Corneille est toujours ingénieux, souvent génial, parfois gênant. Je voudrais sonder son art de la dramaturgie en éclairant ce qui se joue dans l’ombre de sa main gauche. Ses pièces sont comme les poissons. Si l’on veut attraper un petit poisson, on peut rester près de la surface de l’eau. Mais si l’on descend plus en profondeur, on ressent l’invitation à plonger dans une des rivières artistiques les plus étranges des quarante dernières décennies. Corneille savait que la démonstration tue l’œuvre d’art et qu’il y aura toujours plus de vérité dans la subtilité. Une œuvre de fiction sera toujours plus vraie et plus efficace qu’un essai ou une interview. C’est un guérillero de l’imagination qui s’est servi de Mocedades del Cid de Guillen de Castro, mais lorsqu’il peignait la copie, elle était indiscutablement plus belle et folle après, il savait faire tourner un matériau méprisé dans la lumière afin qu’il fut beau.


Il faut se souvenir que la première version du Cid était une tragi-comédie, une saga faite de chair, de sang, de rires, de pleurs, de jalousie, de passion. Le théâtre, c’est une larme et un sourire. Avec Le Cid, c’est un torrent de larmes et un rire tonitruant.

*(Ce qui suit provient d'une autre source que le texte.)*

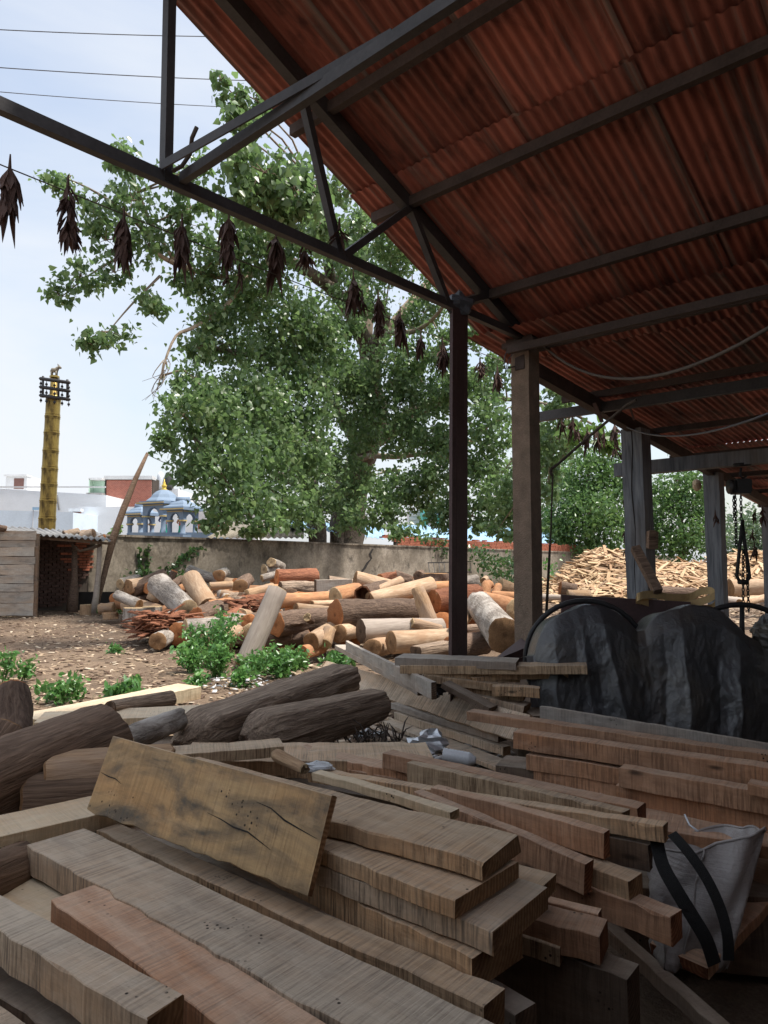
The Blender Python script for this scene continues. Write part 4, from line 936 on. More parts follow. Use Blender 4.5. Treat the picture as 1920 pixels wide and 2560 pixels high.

Composé en 1636, Le Cid est joué pour la première fois probablement le 16 janvier 1637. J’ai choisi la version de 1637, avec un alexandrin cornélien de la jeunesse, fougueux, archaïque parfois mais qui ne manque certes pas de cœur ni du bel air de l’innocence intrépide, pour donner toute sa place au génial artifice et à la puissance vitale hors norme de cette langue et partager avec le public une expérience physique, rythmique et, in ne, dramatique. On n’imagine pas le trapéziste sans le porteur : les alexandrins cornéliens sont un sport circassien où l’émotion ne trouve son compte qu’à force d’abandon.